El primer episodio tiene que ver con el secuestro de una mujer y su hijo en Cotuí y la muerte del secuestrador en manos de la policía. Según los hechos narrados en las noticias, el secuestrador después de que se le concedieron varias peticiones, entre ellas la presencia de un sacerdote, no quería ceder, es decir, no quería dejar de poner en peligro la vida de la señora y su hijo ni tampoco entregarse y por tanto, en la palabras de su victimario: “hubo que actuar”. 

Sé bien que se trata de un hecho horrendo por el que nadie quisiera pasar y sé también que en alguna medida habría que estar en la situación para constatar las reacciones con relación este caso. Sin embargo, la actuación de este policía no es para celebrar; sino que es más bien perturbadora en tanto que no sirve para enviar un mensaje preventivo sino para agravar futuras situaciones parecidas. 

El agente encubierto, que sería la figura utilizada por el policía, no resulta ser la técnica idónea en estos casos cuando el desenlace termina con la muerte del secuestrador. Debemos entender que las actuaciones de la policía no son en el vacío y que estás tienen un efecto comunicacional hacia todas las personas. Cada acto de la policía, por más particular y especial que sea, implica un mensaje que todas las personas inmediatamente captan e interpretan para actuar en consecuencia. Solo pensemos en que el engaño hecho por el policía al secuestrador impedirá en el futuro la confianza que se necesita en un proceso de negociación con otro secuestrador y, por tanto, agravará cualquier hecho parecido al ocurrido en perjuicio del rehén. 

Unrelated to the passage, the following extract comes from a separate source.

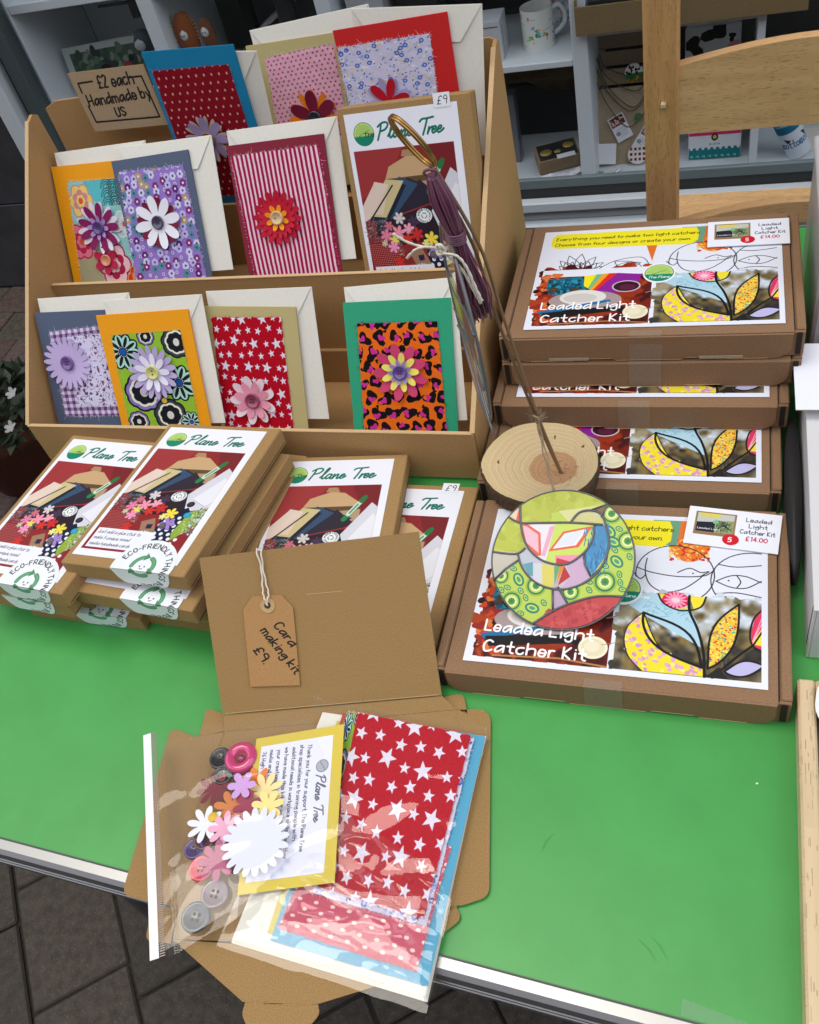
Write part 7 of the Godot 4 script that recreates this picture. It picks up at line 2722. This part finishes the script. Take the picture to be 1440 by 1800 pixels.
	for q in ft:
		st = petals(q[3], q[2] * 0.28 if q[3] < 12 else q[2] * 0.62, q[2], q[5], 0.0, 0.0012, k * 0.9)
		var pf = obj("paper_flower", st, plain_mat(q[4][0], 0.6), null, Transform3D(Basis(v3(1, 0, 0), v3(0, 0, -1), v3(0, 1, 0)), v3(q[0], fy + k * 0.0011, q[1])))
		tag(pf, "%s paper flower loose in the small clear bag" % q[4][1], "paper flower", "paper flowers in the small bag")
		k += 1
	st = smooth()
	lathe(st, [[0.0, 0.0012], [0.004, 0.001], [0.005, 0.0]], 16, Transform3D(Basis.IDENTITY, v3(-0.4500, fy + 0.0060, -0.2840)))
	tag(obj("paper_dot", st, plain_mat(C8(226, 186, 40), 0.6)), "small yellow paper dot on the white flower in small bag", "paper dot")
	# buttons
	var bt = [[-0.4700, -0.3470, 0.0120, lin(0.012, 0.013, 0.014), "black four hole button beside the pink ring button"], [-0.4600, -0.3300, 0.0110, lin(0.02, 0.02, 0.022), "black button half under the crimson paper flower"],
		[-0.4530, -0.2640, 0.0118, lin(0.10, 0.028, 0.038), "maroon brown button above the purple button in small bag"], [-0.4600, -0.2530, 0.0105, lin(0.07, 0.035, 0.16), "purple four hole button at the left of small bag"],
		[-0.4450, -0.2360, 0.0125, lin(0.72, 0.075, 0.13), "coral pink button half under the mauve paper flower"], [-0.4220, -0.2160, 0.0138, lin(0.22, 0.17, 0.20), "greyish mauve four hole button low in the small bag"],
		[-0.4320, -0.1930, 0.0142, lin(0.085, 0.10, 0.12), "slate grey button lowest in the small clear bag"]]
	var bags = Z - 0.0005
	for q in bt:
		var bo = thing("button", q[4], "button", Transform3D(Basis.IDENTITY, v3(q[0], bags, q[1])), "buttons in the small bag")
		button(bo, Vector3.ZERO, q[2], plain_mat(q[3], 0.25, 0.6), 4, Transform3D(Basis(v3(1, 0, 0), v3(0, 0, -1), v3(0, 1, 0)), Vector3.ZERO))
	var rb = thing("ring_button", "glossy magenta ring shaped button at the top of small bag", "button", Transform3D(Basis.IDENTITY, v3(-0.4480, bags, -0.3510)), "buttons in the small bag")
	st = smooth()
	lathe(st, [[0.006, 0.0005], [0.007, 0.004], [0.010, 0.0062], [0.0145, 0.0058], [0.0172, 0.003], [0.0172, 0.0]], 36)
	obj("ring", st, plain_mat(lin(0.60, 0.035, 0.17), 0.12, 0.7), rb)
	st = smooth()
	lathe(st, [[0.0, 0.0035], [0.0035, 0.003], [0.0045, 0.0]], 20)
	obj("centre", st, plain_mat(lin(0.28, 0.02, 0.08), 0.15, 0.7), rb)
	# film of the small bag
	var o2 = v3(-0.42, 0.0045, -0.28)
	var sb = thing("small_clear_bag", "small clear grip bag of buttons, paper flowers and note", "clear bag", Transform3D(Basis.IDENTITY, o2), "clear bags in the opened mailer")
	var ff = film("film_front", sb, off([[-0.5500, -0.3560], [-0.3900, -0.4080], [-0.2960, -0.2890], [-0.4470, -0.1560]], o2), Z - o2.y + 0.0135, 302, 0.0010, M.film_thin, 0.001, 0.0)
	film("film_back", sb, off([[-0.5500, -0.3560], [-0.3900, -0.4080], [-0.2960, -0.2890], [-0.4470, -0.1560]], o2), Z - o2.y - 0.0035, 303, 0.0006, M.film_thin, 0.0, 0.0)
	# white top strip and ribbed grip seal
	st = flat()
	var a = v3(-0.5560, Z + 0.0150, -0.3560) - o2
	var e = v3(-0.4490, Z + 0.0150, -0.1490) - o2
	var dd = (e - a).normalized()
	box(st, v3((e - a).length(), 0.0006, 0.0085), Transform3D(Basis(dd, Vector3.UP, dd.cross(Vector3.UP)), (a + e) * 0.5), 0.0002)
	obj("white_strip", st, M.white, sb)
	st = flat()
	var sd = dd.cross(Vector3.UP) * -1.0
	for i in 110:
		var p = a.lerp(e, (i + 0.5) / 110.0) + sd * 0.0075
		box(st, v3(0.0008, 0.0007, 0.0050), Transform3D(Basis(dd, Vector3.UP, dd.cross(Vector3.UP)), p), 0.0)
	var gs = obj("grip_seal", st, plain_mat(lin(0.34, 0.29, 0.25), 0.3), sb)
	gs.set_meta("kind", "stuff")


# ------------------------------------------------------------------ things cut off by the right edge, and the pot at the left
func right_edge_things():
	# white cardboard box beside the front craft box
	var wb = thing("white_box", "white cardboard box at the right edge of the table", "box", Transform3D(Basis.IDENTITY, v3(0.20, 0.001, -0.70)))
	var wm = plain_mat(lin(0.66, 0.66, 0.67), 0.5)
	obj("side_panel", boxm(-0.1035, -0.101, 0, 0.079, -0.24, 0.150, 0.001), wm, wb)
	obj("end_panel", boxm(-0.1008, 0.1008, 0, 0.079, 0.1478, 0.150, 0.001), wm, wb)
	obj("end_panel", boxm(-0.1008, 0.1008, 0, 0.079, -0.24, -0.2378, 0.001), wm, wb)
	obj("side_panel", boxm(0.101, 0.1035, 0, 0.079, -0.24, 0.150, 0.001), wm, wb)
	obj("box_lid", boxm(-0.104, 0.104, 0.0792, 0.0815, -0.2405, 0.1505, 0.001), wm, wb)
	obj("corner_slot", boxm(-0.1037, -0.1030, 0.012, 0.075, 0.140, 0.143, 0.0), M.slot, wb)
	var gb = thing("grey_box", "pale grey translucent box standing behind the white box", "box", Transform3D(Basis.IDENTITY, v3(0.205, 0.001, -1.05)))
	obj("box_body", boxm(-0.1, 0.1, 0, 0.205, -0.13, 0.10, 0.004), plain_mat(lin(0.42, 0.38, 0.39), 0.35), gb)
	obj("box_lid", boxm(-0.103, 0.103, 0.206, 0.215, -0.133, 0.103, 0.003), plain_mat(lin(0.5, 0.47, 0.48), 0.35), gb)
	# dark pouch squeezed between stack and box
	var st = smooth()
	lathe(st, [[0.0, 0.0], [0.008, 0.0], [0.0095, 0.02], [0.0085, 0.042], [0.0, 0.046]], 18, Transform3D(Basis.IDENTITY.scaled(v3(1.0, 1.0, 13.0)), Vector3.ZERO))
	var bk = obj("black_pouch", st, M.black, null, Transform3D(Basis.IDENTITY, v3(0.0855, 0.001, -0.745)))
	tag(bk, "slim black pouch between the craft boxes and the white box", "pouch")
	# white card with pictures over the edge of the white box
	var pc = Canvas.new(200, 200, C8(236, 238, 246))
	pc.rect(66, 26, 200, 88, C8(176, 178, 184))
	pc.rect(66, 98, 200, 176, C8(206, 208, 216))
	for i in 60:
		pc.blot(70 + pc.rnd.randf() * 130, 32 + pc.rnd.randf() * 50, pc.rnd.randf_range(4, 12), [C8(190, 70, 40), C8(220, 224, 230), C8(80, 60, 50), C8(60, 90, 130)][i % 4], 0.5)
	for i in 70:
		var p = Vector2(70 + pc.rnd.randf() * 130, 102 + pc.rnd.randf() * 70)
		pc.ln([[p.x, p.y], [p.x + pc.rnd.randf_range(-22, 22), p.y + pc.rnd.randf_range(-16, 16)]], 3, C8(30, 34, 44))
	var cs = thing("picture_card", "white card with small pictures at the right edge, beside craft stack", "card", Transform3D(Basis.from_euler(v3(0.06, 0.02, 0.0)), v3(0.1330, 0.1000, -0.8610)))
	st = flat()
	box(st, v3(0.10, 0.0010, 0.105), Transform3D.IDENTITY, 0.0003)
	obj("card_sheet", st, M.white_paper, cs)
	st = flat()
	pic(st, v3(-0.05, 0.0008, -0.0525), v3(0.05, 0.0008, -0.0525), v3(0.05, 0.0008, 0.0525), v3(-0.05, 0.0008, 0.0525))
	obj("printed_face", st, printed(pc.done(), 0.5), cs)
	# wooden tray
	var tr = thing("wooden_tray", "pale wooden tray with raised rim at lower right edge", "tray", Transform3D(Basis.IDENTITY, v3(0.20, 0.001, -0.36)))
	obj("side_rail", boxm(-0.1145, -0.099, 0, 0.0295, -0.147, 0.17, 0.002), M.pine, tr)
	obj("end_rail", boxm(-0.0985, 0.12, 0, 0.0295, -0.147, -0.132, 0.002), M.pine, tr)
	obj("end_rail", boxm(-0.0985, 0.12, 0, 0.0295, 0.155, 0.17, 0.002), M.pine, tr)
	obj("side_rail", boxm(0.1205, 0.136, 0, 0.0295, -0.147, 0.17, 0.002), M.pine, tr)
	obj("tray_base", boxm(-0.0985, 0.12, 0.001, 0.006, -0.1315, 0.1545, 0.0), plain_mat(lin(0.14, 0.10, 0.07), 0.7), tr)
	st = flat()
	plate(st, rect_poly(-0.05, -0.03, 0.05, 0.03, 0.024), 0.001)
	tag(obj("white_tag", st, M.white_paper, null, Transform3D(Basis(v3(1, 0, 0.1).normalized(), v3(0.1, 0, -1).normalized(), Vector3.UP), v3(0.150, 0.0345, -0.478))), "white round cornered tag lying across the wooden tray corner", "tag")
	st = flat()
	box(st, v3(0.03, 0.003, 0.012), Transform3D(Basis.from_euler(v3(0, 0.3, 0)), Vector3.ZERO), 0.001)


func plant_pot():
	var at = v3(-1.80, -0.72, -1.42)
	var p = thing("plant_pot", "terracotta pot of dark leaves and white flowers left of the stand", "plant pot", Transform3D(Basis.IDENTITY, at))
	var st = smooth()
	lathe(st, [[0.0, 0.0], [0.105, 0.0], [0.145, 0.17], [0.158, 0.172], [0.162, 0.215], [0.150, 0.218], [0.142, 0.19], [0.0, 0.185]], 40)
	obj("pot", st, speckled(Color(0.16, 0.055, 0.035), 0.25, 0.05, 4.0, 0.85, 80), p)
	var r = RandomNumberGenerator.new()
	r.seed = 14
	st = flat()
	for i in 700:
		var a = r.randf() * TAU
		var q = sqrt(r.randf()) * 0.19
		var c = v3(cos(a) * q, 0.21 + r.randf() * 0.13 * (1.1 - q / 0.2), sin(a) * q)
		var d = v3(r.randf_range(-1, 1), r.randf_range(-0.2, 0.8), r.randf_range(-1, 1)).normalized()
		var s = d.cross(v3(r.randf_range(-1, 1), 1, r.randf_range(-1, 1))).normalized()
		var L = r.randf_range(0.018, 0.034)
		face(st, [c - d * L, c + s * L * 0.4, c + d * L, c - s * L * 0.4], c - Vector3.UP)
	obj("leaves", st, plain_mat(lin(0.022, 0.035, 0.016), 0.6), p).set_meta("kind", "stuff")
	for q in [[0.10, 0.30, 0.10], [0.13, 0.30, 0.02], [0.06, 0.33, 0.13], [0.02, 0.34, 0.02], [0.15, 0.26, 0.10], [-0.04, 0.33, 0.10]]:
		st = petals(5, 0.005, 0.017, 0.5, 0.0, 0.008, q[0] * 50)
		obj("flower", st, plain_mat(lin(0.34, 0.34, 0.33), 0.7), p, Transform3D(Basis(v3(1, 0, 0), v3(0, 0.4, -0.9).normalized(), v3(0, 0.9, 0.4).normalized()), v3(q[0], q[1], q[2])))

Por igual, de los videos que hay en las redes no me consta si el uso de la fuerza fue proporcionado a la amenaza que se quería neutralizar. Este es de los temas principales que debe llamar la atención de este y otros casos de la Policía Nacional: la proporcionalidad del uso de la fuerza. En el caso del secuestrador de Cotuí, se requiere, al menos, una investigación del Ministerio Público, que permita determinar si el “hubo que actuar” fue la opción proporcional y si no se podía neutralizar sin tener que matar al individuo. 

Esto último nos lleva al segundo episodio que es todavía más trágico y perturbador: la tortura y actos de barbarie en contra de una persona por varios policías en Azua. No se puede designar de otra manera a lo que le hicieron a esta persona esos agentes, lo cual todos sabemos que es el día a día antes de llegar a los destacamentos. 

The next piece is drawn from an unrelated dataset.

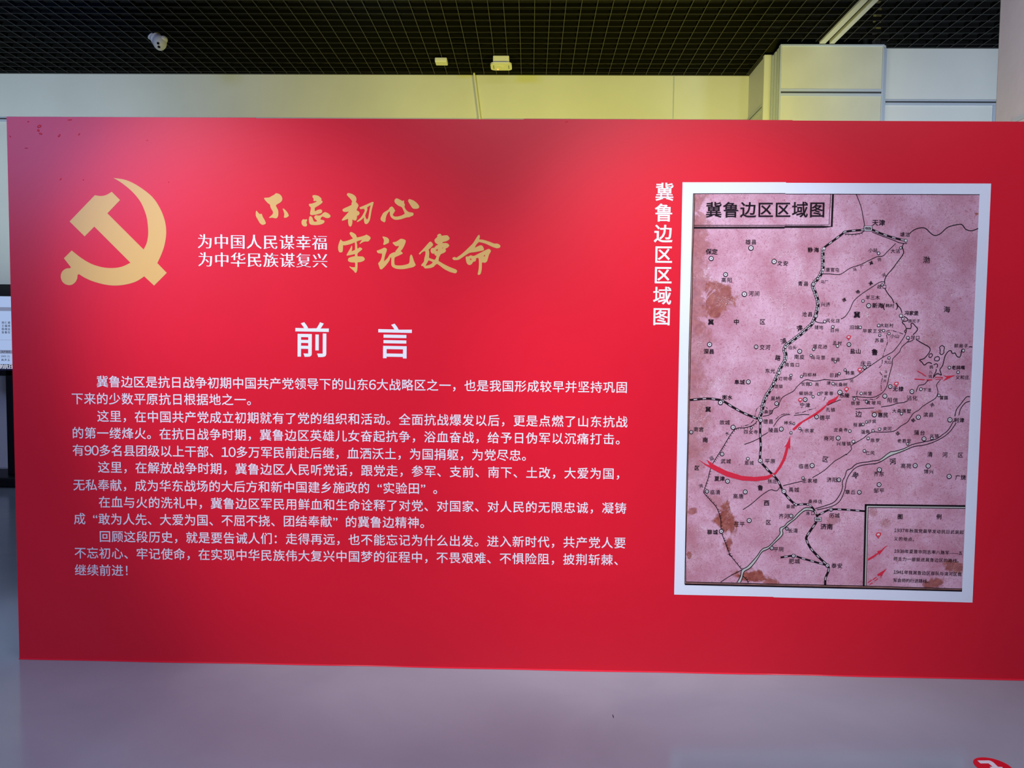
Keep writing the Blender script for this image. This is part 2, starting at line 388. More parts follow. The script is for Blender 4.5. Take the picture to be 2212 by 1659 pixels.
# sheet, text, centre x, centre y, pitch, em, angle, bold
LAB = [
 ('A','雄县',1097,912,80,72,0,0),('A','保定',557,1045,82,80,0,1),('A','文安',1533,1205,80,70,-6,0),('A','高阳',762,1435,80,70,0,0),
 ('A','河间',1140,1622,80,72,0,0),('A','静海',1955,1020,85,70,2,1),('A','青县',1815,1485,78,68,0,0),
 ('B','天津',815,560,80,74,0,1),('B','塘沽',1130,700,60,56,0,0),('B','大沽',1015,897,58,54,0,0),('B','小站',748,888,56,52,0,0),
 ('B','唐官屯',265,1122,56,52,0,0),('B','马',530,1117,50,44,20,0),('B','厂',620,1085,50,44,20,0),('B','减',725,1040,50,46,25,1),('B','河',823,1000,50,46,20,0),
 ('B','渤',1388,1003,80,84,0,0),('B','海',1630,1595,80,80,0,0),('B','歧口',855,1323,60,54,0,0),
 ('B','捷',405,1480,50,44,35,1),('B','地',567,1385,50,46,35,1),('B','减',720,1283,50,46,35,1),('B','河',878,1187,50,46,35,0),
 ('B','羊三木',745,1452,57,54,0,0),('B','新海',805,1548,68,64,0,1),('B','(',880,1548,50,84,0,1),('B',')',1035,1545,50,84,0,1),('B','韩村',950,1550,52,50,0,0),
 ('B','冯家堡',1208,1638,56,54,0,1),('B','马厂',168,1265,46,44,0,0),('B','兴济',180,1535,57,54,0,0),
 ('C','沧县',1873,375,78,70,0,0),('C','冀',545,482,80,80,0,1),('C','中',897,480,80,78,0,1),('C','区',1255,478,80,80,0,0),
 ('C','津',1768,565,80,80,20,1),('C','浦',1545,745,80,80,20,0),('C','路',1467,975,80,74,-8,1),
 ('C','深县',518,888,75,72,0,1),('C','交河',1290,830,78,72,0,0),('C','泊头',1665,832,62,57,0,0),('C','捷地',2032,555,62,57,0,0),
 ('C','莲花池',2047,820,68,60,0,0),('C','南皮',1762,962,75,68,0,0),('C','乌马营',2020,970,70,58,0,0),('C','南霞口',1665,1070,72,58,0,0),
 ('C','东光',1360,1155,72,66,0,0),('C','灯明寺',1570,1262,65,57,0,0),('C','四柳林',1905,1208,65,57,0,0),('C','阜城',940,1310,75,70,0,1),
 ('C','连镇',1478,1368,58,54,0,0),('C','长官',1845,1335,58,56,0,0),('C','柴胡店',1853,1465,65,58,0,0),('C','吴桥',1435,1535,68,64,0,0),
 ('C','宁津',1840,1628,75,70,0,0),('C','衡水',770,1520,72,68,0,1),
 ('D','风化店',450,855,97,84,0,0),('D','旧州',482,1045,95,84,0,0),('D','旧城',875,985,92,88,0,0),('D','冀',928,735,95,130,0,1),
 ('D','大赵村',1520,948,92,84,0,0),('D','毕家王文',1235,1058,100,86,0,0),('D','小山',1680,1160,92,86,0,0),('D','苏基',1375,1245,95,84,0,0),
 ('D','孟村',535,1300,100,84,0,0),('D','盐山',900,1463,112,104,0,1),('D','鲁',1282,1480,95,130,0,1),('D','狼坨子',2065,860,82,74,0,0),
 ('D','埕口',2088,1190,95,84,0,0),
 ('F','新县',1785,668,90,78,0,0),('F','韩集',2060,920,92,80,0,0),('F','旧县',1758,965,88,80,0,0),('F','鬲',1435,1135,88,72,0,0),('F','津',1655,1110,88,76,0,0),
 ('F','大桑树',1880,1140,88,78,0,0),('F','河',2088,1070,88,66,10,0),('F','宁家寨',1612,1305,92,76,0,0),('F','乐陵',1955,1345,92,88,0,1),
 ('G','庆云',935,885,130,112,0,0),('G','大山',1425,850,90,86,0,0),('G','马',1380,1065,90,62,0,0),('G','颊',1370,1170,90,66,0,0),('G','河',1353,1270,90,66,0,0),
 ('G','无棣',1655,1450,128,114,0,1),('G','尚堂',970,1550,105,92,0,0),
 ('H','郭局子',1612,280,110,94,0,0),('H','老鸹嘴',1550,765,100,94,0,1),('H','义和庄',1640,985,105,98,0,0),('H','鸽',945,755,90,84,8,0),
 ('H','儿',930,865,90,76,8,0),('H','河',920,965,90,84,8,0),('H','下洼',850,1265,102,90,0,0),('H','沾化',515,1445,128,114,0,0),('H','富国',1225,1440,98,88,0,1),
 ('I','桑园',1490,575,80,72,0,0),('I','德县',1487,750,96,86,0,0),('I','冀',410,530,90,98,0,1),('I','故城',708,765,95,88,0,0),('I','南宫',240,890,95,88,0,0),
 ('I','四女寺',1175,935,90,78,0,0),('I','陵县',1578,905,92,88,0,0),('I','神头',1845,775,82,74,0,0),('I','南',358,1080,90,98,0,1),
 ('I','大',750,965,90,70,30,0),('I','运',470,1405,90,78,25,0),('I','武城',727,1460,96,86,0,0),('I','恩城',1145,1490,86,78,0,0),
 ('I','平原',1520,1460,100,90,0,0),('I','区',208,1580,90,88,-5,1),
 ('J','孔镇',1047,690,95,86,0,0),('J','铁营',1545,560,95,84,0,0),('J','黄坡坞',1905,550,105,84,0,0),('J','边',1605,775,95,130,0,0),
 ('J','沙窝',1870,920,90,78,5,0),('J','程家',1590,990,100,82,0,0),('J','龙桑寺',1250,1090,98,82,0,0),('J','淄角',1740,1130,95,88,0,0),
 ('J','商河',1015,1260,108,100,0,0),('J','兴隆镇',1310,1365,100,86,0,0),('J','陈罗',1935,1300,98,84,0,0),('J','仁风',1835,1550,92,86,0,0),
 ('J','德平',935,850,112,102,0,0),('J','大宗家',575,1105,102,84,0,0),
 ('K','惠民',410,665,100,94,0,1),('K','大桑落墅',760,590,92,82,0,0),('K','滨县',1265,660,102,92,0,0),('K','利津',1845,765,102,94,0,1),
 ('K','夹河',490,925,84,78,0,0),('K','蒲台',1098,1000,112,98,0,0),('K','北镇',1375,1060,92,78,0,0),('K','老君堂',808,1155,90,80,0,0),
 ('K','清',1295,1410,90,104,0,0),('K','河',1580,1415,90,102,0,0),('K','区',1870,1420,90,104,0,0),('K','河',595,1540,90,120,8,1),
 ('K','徒',687,1010,90,72,40,1),('K','骇',980,765,90,72,40,1),('K','河',1335,478,90,74,40,1),('K','阳信',590,385,108,96,0,0),
 ('L','夏津',785,405,88,82,0,1),('L','临清',713,625,88,80,0,0),('L','高唐',1090,690,92,82,0,0),('L','鲁',1450,553,90,92,0,1),('L','张庄',1643,447,80,74,0,0),
 ('L','禹城',1995,585,90,82,0,0),('L','西',1550,800,90,94,0,1),('L','区',1580,1115,90,86,0,0),('L','齐河',1833,1015,90,82,0,0),('L','茌平',1108,1145,92,84,0,0),
 ('L','聊城',670,1275,92,82,0,1),('L','长清',1978,1250,84,78,0,0),('L','平阴',1745,1555,84,80,0,0),('L','晏城',1940,858,74,66,0,0),('L','河',483,525,90,66,20,0),
 ('M','区',1183,262,90,110,-8,0),('M','临邑',795,388,98,88,0,0),('M','王家楼',905,648,94,82,0,0),('M','济阳',1300,632,98,92,0,0),
 ('M','黄',1718,548,90,115,-28,0),('M','章丘',1630,850,100,86,0,0),('M','桑梓店',1000,1020,88,74,0,0),('M','洛口',912,1230,92,74,0,0),
 ('M','历城',1345,1270,98,88,0,0),('M','济南',1205,1470,112,108,0,1),
 ('N','齐东',475,520,98,90,0,0),('N','高苑',955,378,98,90,0,0),('N','博兴',1357,478,92,84,0,0),('N','广饶',1920,580,98,88,0,1),('N','邹平',477,815,100,90,0,0),
 ('N','图',852,1275,90,94,0,1),('N','例',1540,1277,90,94,0,1),
 ('O','肥城',1418,472,64,58,0,0),('O','泰安',1890,523,64,58,0,0),
]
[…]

Las golpizas de la Policía Nacional a quienes se le imputan hechos punibles no son aleccionadoras ni tampoco sirven para construir autoridad. Todo lo contrario. Este tipo de práctica, propia del ADN trujillista que llevan los cuerpos castrenses del país, es contraria al orden constitucional y, por demás, no ayudan a ganar la confianza de la gente ni tampoco con la prevención del delito.”

A estos episodios funestos le sumamos la cherry de los últimos años y que nuevamente nos recuerda que la cotidianidad en el país es el sálvese quien pueda porque la policía evidentemente no es de fiar, me refiero al asesinato de la pareja de esposos que circulaban en Villa Altagracia en su vehículo y fueron fríamente acribllados por miembros de la Policía Nacional.

A raíz de este terrible y muy lamentable hecho, la sociedad realmente espera dos asuntos puntuales: 1.-Investigación profunda de los hechos ocurridos y su eventual sanción penal y disciplinaria; y 2.-La transformación definitiva de la Policía Nacional. Este caso es una oportunidad de oro que tiene el gobierno del presidente Abinader para impulsar la disolución de la actual institución policial y crear una Policía Nacional moderna, respetuosa y defensora de los derechos fundamentales, así como también preparada para seguir los dictados de la investigación y persecución del delito que trace el Ministerio Público, como dispone el Código Procesal Penal y la Constitución.

La conformación de una comisión de notables y expertos no es algo novedoso, sé de la voluntad y la capacidad técnica de muchos de los designados, y ojalá sus recomendaciones sean acogidas por el gobierno y llevadas a la práctica. Espero que se terminen los discursos y las sugerencias, que sea ya la última comisión y que se inicie el verdadero cambio en la Policía Nacional para el fortalecimiento de nuestra institucionalidad democrática.